Worse yet is the collection of Wood’s western strip, Shattuck, which was completed for a military newspaper in 1971. It’s unclear, and editor David Spurlock never says, what exactly Wood contributed to this strip aside from an idea. The aforementioned Howard Chaykin, as well as Dave Cockrum, did a lot of the art. Chaykin tells the story of this strip better in his own introduction to The Life and Legend than David Spurlock does in his. This is miserable, poorly drawn, and charmless work (even by my very forgiving standards), replete with pointless violence, rape fantasies and the like. Wood did a lot of dreck, but it was almost always beautifully finished. For unexplained reasons the art is reproduced from the original boards, like an “artist’s edition” which makes it look even worse. So why even publish this thing? There’s nothing to be learned about his work here — no entertainment value. There’s so much great work of his to be published nicely — the only thing Shattuck shows is how low Wood (and, I would guess his estate manager) could go. A sad affair all around.

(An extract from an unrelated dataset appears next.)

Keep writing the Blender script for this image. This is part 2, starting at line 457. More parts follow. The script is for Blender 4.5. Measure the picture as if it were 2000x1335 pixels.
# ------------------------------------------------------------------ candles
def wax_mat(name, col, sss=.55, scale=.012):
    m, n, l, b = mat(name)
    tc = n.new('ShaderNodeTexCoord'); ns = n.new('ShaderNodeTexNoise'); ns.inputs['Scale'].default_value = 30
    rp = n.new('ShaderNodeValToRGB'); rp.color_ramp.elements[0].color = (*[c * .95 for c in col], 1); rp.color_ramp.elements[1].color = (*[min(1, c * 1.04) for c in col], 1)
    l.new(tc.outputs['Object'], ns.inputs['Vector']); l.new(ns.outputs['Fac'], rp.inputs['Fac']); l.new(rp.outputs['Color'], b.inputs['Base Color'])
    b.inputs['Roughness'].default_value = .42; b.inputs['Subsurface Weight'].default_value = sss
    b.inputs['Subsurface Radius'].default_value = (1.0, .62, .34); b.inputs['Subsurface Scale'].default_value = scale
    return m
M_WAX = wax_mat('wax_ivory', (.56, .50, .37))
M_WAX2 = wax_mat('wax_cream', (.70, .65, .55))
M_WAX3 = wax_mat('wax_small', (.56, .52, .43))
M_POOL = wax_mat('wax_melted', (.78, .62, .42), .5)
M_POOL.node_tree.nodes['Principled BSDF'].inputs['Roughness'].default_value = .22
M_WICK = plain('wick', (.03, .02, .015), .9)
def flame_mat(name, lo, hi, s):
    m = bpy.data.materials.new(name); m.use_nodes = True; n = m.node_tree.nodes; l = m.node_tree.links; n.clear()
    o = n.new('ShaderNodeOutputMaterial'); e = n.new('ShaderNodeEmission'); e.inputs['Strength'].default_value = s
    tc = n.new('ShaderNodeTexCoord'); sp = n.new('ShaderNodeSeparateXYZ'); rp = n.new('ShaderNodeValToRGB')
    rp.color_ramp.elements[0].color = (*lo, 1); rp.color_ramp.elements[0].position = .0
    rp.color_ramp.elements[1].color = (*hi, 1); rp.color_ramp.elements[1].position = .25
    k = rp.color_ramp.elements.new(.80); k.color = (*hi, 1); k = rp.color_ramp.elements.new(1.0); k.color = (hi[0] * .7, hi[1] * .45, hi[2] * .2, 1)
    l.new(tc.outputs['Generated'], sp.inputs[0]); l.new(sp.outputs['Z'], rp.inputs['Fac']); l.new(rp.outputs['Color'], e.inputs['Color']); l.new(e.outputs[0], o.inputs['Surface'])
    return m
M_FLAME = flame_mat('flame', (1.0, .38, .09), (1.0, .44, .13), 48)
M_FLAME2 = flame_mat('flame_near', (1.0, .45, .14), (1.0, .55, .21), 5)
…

Better, however, is Roger Hill’s Galaxy Art and Beyond. Hill contributed two excellent essays to the Life and Legend book, and here we get all of Wood’s astonishingly beautiful SF illustrations produced between 1956 and 1962. Hill wrote a detailed introduction that goes into the publishing history of Galaxy and other SF magazines, Wood’s relationship to them, and even Wood’s drawing techniques, this last bit being particularly invaluable. Like many other authors coming out of Boomer fandom, Hill doesn’t do much aesthetic evaluation, preferring a “just the facts” approach, but the facts here are deeply researched and well organized. The book itself is a tad crowded — with sometimes a half dozen drawings on a spread, but I’ll take what I can get. When the layout opens up and we get a full page or full spread illustration, it sings. This work was Wood right between his ultra-detailed EC period and his streamlined 1960s work. He’s at his peak in terms of design, brushwork, and spatial rendering. When we think of what SF looked like in the middle of the 20th century, this is it. Grab this one for a real masterclass in what Wood could do.